İbrahim aleyhisselam Cebrâil’in indirdiği koçu Zilhicce’nin onuncu günü kurban ediyor. Böylece Zilhicce’nin onuncu günü kurban kesmek bir İbrâhîm Aleyhisselâm sünneti olarak sâbit kılınıyor.

Hıristiyanlık’ta Hz. Îsâ’nın çarmıha gerilmesi, kurban kavramına özel bir anlam katmakta, insanoğlunun günahına karşılık Tanrı’nın Hz. Îsâ’yı feda ettiğine inanılmaktadır. Kur’an-ı Kerîm’de Hz. İbrâhim ve oğlu Hz. İsmâil’in Allah’ın buyruğuna gönülden teslim olma konusunda verdikleri başarılı sınava değinildikten sonra ilâhî bir armağan olarak gönderilen hayvanın boğazlanmasının istendiği bildirilmiş, insanın kurban edilmesi anlayışı kabul edilmemiştir. (Saffat Suresi; Ayet:102-107)

Kurban Bayramı’nda Allah’ın celal ve cemal sıfatları var. Kurban ibadetinde Allah’ın izzet, azamet ve Celâl sıfatına şahitlik ediyoruz. İkrâm ederken de Allah’ın lütuf, merhamet ve Cemâl sıfatlarına şahitlik edeceğiz. Kurban keserken, Celâl sıfatıyla Allah’a yaklaşacağız; ikrâmda da Cemâl sıfatıyla Cenâb-ı Hakkın rızâsına ereceğiz inşallah.

KURBAN İBADETİNDEKİ ALLAH’IN CELAL SIFATI

Bu bayramı, Celâl celle celaluhu sıfatını mütecelli: Kurbanın boğazlanması! Boğazlarken Cenâb-ı Allah’ın Celâl sıfatı tecellî edecek: Kalbimiz haşyet ve korkuyla ürperecek. Kurbanımızla birlikte Allah’a yaklaşmanın huzûru ile gözlerimiz yaşaracak! Günahlarımıza pişman olacağız, hatâlarımızı ve kusurlarımızı göreceğiz, istiğfâr edeceğiz, şükran duygusuyla dolacağız.

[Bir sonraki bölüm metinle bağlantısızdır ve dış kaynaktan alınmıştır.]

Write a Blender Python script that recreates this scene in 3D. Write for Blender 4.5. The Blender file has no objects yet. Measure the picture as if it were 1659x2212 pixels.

Kurban kıbleye doğru yatırıldığında okunması sünnet olan: “Namazım da, ibâdetim de, hayatım da, ölümüm de âlemlerin Rabbi olan Allah içindir. ” (En’am Suresi, Ayet: 162) âyeti bu ulvî hislerimize tercümân olacaktır.

Sonra, “Bismillâhi Allâhü Ekber!” denilecek ve kesilecek! Artık hayvan, Allah için kendini fedâ etmekte; Allah için kurban edilmektedir! Bu kesim hayvan için, et ve ticâret amacıyla bir kasabın bıçağı altına yatmaktan çok daha şerefli, çok daha ulvîdir.

Kurban kesmede, Celâl tecellîsi hâkimdir. Bu tabloya tahammülün zorluğu da bundan kaynaklanmaktadır.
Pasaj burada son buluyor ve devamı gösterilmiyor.